Requirement -
Repeat exactly the lines of the entries below from the one with "Reconstruct this image" through the one with "from mathutils import Vector", both ends included, and nothing else.
— Start Excerpted data —
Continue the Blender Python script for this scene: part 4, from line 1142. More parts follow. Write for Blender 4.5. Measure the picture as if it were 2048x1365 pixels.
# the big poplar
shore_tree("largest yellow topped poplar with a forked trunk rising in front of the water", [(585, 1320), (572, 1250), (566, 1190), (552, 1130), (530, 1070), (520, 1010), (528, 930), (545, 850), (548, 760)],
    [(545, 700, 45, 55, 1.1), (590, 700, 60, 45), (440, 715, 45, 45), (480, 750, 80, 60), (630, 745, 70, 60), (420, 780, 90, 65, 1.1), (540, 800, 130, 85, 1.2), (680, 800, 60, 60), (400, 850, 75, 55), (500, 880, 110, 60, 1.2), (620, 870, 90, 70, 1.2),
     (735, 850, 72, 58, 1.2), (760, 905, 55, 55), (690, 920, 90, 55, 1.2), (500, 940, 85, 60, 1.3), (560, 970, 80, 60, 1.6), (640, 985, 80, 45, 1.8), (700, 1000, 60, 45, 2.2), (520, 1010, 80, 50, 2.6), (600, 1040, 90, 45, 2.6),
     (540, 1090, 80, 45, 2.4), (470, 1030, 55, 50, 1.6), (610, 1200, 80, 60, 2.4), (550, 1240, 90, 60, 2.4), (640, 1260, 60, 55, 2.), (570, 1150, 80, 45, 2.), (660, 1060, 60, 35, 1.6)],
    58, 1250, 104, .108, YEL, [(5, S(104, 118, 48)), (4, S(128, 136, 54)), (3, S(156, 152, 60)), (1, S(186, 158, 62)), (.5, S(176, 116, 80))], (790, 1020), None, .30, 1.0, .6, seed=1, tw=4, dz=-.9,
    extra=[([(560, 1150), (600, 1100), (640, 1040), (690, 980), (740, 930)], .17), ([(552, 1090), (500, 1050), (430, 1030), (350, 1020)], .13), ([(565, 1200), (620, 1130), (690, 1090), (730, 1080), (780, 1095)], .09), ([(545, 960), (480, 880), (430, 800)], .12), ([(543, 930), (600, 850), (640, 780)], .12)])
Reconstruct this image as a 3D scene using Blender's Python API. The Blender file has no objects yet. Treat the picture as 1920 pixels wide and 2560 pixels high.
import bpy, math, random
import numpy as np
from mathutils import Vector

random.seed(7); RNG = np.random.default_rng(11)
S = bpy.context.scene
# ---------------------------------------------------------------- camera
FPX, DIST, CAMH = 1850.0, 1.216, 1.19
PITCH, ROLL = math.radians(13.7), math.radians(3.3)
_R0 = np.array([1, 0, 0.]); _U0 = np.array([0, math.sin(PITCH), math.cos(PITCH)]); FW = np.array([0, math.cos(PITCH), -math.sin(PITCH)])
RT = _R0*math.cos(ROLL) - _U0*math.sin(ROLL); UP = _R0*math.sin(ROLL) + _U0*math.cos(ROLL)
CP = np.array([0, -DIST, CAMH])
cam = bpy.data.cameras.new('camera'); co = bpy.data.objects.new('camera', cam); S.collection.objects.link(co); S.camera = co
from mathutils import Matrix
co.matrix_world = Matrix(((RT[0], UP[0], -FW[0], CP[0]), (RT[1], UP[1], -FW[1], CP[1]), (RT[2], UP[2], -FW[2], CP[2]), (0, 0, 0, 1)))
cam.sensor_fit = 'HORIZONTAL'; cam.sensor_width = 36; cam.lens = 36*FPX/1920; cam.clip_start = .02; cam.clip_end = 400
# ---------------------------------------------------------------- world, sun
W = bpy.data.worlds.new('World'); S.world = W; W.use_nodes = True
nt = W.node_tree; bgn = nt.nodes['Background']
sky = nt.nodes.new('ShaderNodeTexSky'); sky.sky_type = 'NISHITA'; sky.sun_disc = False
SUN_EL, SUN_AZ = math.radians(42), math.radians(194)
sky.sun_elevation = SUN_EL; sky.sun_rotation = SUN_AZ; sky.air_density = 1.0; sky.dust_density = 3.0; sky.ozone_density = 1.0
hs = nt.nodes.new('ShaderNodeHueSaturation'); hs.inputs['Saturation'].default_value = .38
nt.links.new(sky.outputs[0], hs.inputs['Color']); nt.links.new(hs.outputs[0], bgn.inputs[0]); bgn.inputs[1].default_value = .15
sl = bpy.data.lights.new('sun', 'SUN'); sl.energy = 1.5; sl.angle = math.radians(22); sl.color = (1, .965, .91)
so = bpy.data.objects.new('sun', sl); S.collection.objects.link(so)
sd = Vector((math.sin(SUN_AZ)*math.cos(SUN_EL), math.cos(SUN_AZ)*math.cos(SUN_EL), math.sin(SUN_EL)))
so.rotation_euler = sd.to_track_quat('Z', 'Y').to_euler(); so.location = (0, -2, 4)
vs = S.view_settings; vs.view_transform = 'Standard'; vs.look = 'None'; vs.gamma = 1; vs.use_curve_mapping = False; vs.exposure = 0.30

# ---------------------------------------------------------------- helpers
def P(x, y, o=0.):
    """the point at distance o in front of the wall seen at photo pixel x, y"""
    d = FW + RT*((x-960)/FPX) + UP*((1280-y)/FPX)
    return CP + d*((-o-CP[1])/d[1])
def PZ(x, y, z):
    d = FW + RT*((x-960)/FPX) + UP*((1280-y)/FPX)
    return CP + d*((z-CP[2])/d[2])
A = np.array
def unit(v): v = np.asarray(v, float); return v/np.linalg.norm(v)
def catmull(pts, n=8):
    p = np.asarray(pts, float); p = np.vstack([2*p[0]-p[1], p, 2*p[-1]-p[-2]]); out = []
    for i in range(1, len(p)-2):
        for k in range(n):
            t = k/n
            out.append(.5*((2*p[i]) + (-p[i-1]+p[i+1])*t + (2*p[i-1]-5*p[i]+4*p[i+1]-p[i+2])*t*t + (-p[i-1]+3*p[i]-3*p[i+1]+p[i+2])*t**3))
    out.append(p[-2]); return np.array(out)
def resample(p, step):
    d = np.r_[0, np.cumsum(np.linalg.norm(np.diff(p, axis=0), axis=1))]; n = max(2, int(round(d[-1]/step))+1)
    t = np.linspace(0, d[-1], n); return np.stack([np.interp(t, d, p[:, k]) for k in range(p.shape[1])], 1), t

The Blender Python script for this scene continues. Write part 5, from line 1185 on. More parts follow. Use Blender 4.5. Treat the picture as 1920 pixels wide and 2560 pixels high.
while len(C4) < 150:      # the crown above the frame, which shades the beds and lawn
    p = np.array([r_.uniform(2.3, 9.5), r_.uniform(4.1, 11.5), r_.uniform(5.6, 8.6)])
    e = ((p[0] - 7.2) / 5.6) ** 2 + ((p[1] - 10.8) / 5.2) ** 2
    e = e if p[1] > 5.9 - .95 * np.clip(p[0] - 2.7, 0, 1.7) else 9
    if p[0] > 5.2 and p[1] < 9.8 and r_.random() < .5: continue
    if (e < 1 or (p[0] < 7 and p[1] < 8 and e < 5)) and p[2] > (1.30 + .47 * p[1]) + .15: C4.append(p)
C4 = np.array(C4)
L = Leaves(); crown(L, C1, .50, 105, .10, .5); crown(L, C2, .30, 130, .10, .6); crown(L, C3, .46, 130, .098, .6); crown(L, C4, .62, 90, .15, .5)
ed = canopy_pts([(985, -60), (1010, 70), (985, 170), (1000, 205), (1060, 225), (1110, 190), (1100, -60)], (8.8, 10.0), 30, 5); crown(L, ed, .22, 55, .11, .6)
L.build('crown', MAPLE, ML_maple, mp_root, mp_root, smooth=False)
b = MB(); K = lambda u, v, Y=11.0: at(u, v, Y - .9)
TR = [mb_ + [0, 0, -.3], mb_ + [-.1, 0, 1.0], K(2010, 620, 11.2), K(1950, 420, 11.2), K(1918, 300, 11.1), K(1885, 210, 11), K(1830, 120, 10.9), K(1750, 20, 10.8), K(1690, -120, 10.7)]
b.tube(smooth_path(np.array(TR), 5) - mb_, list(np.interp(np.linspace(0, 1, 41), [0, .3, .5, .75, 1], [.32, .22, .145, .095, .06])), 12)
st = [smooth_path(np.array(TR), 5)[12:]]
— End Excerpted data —
Exercise response -
Reconstruct this image as a 3D scene using Blender's Python API. The Blender file has no objects yet. Treat the picture as 1920 pixels wide and 2560 pixels high.
import bpy, math, random
import numpy as np
from mathutils import Vector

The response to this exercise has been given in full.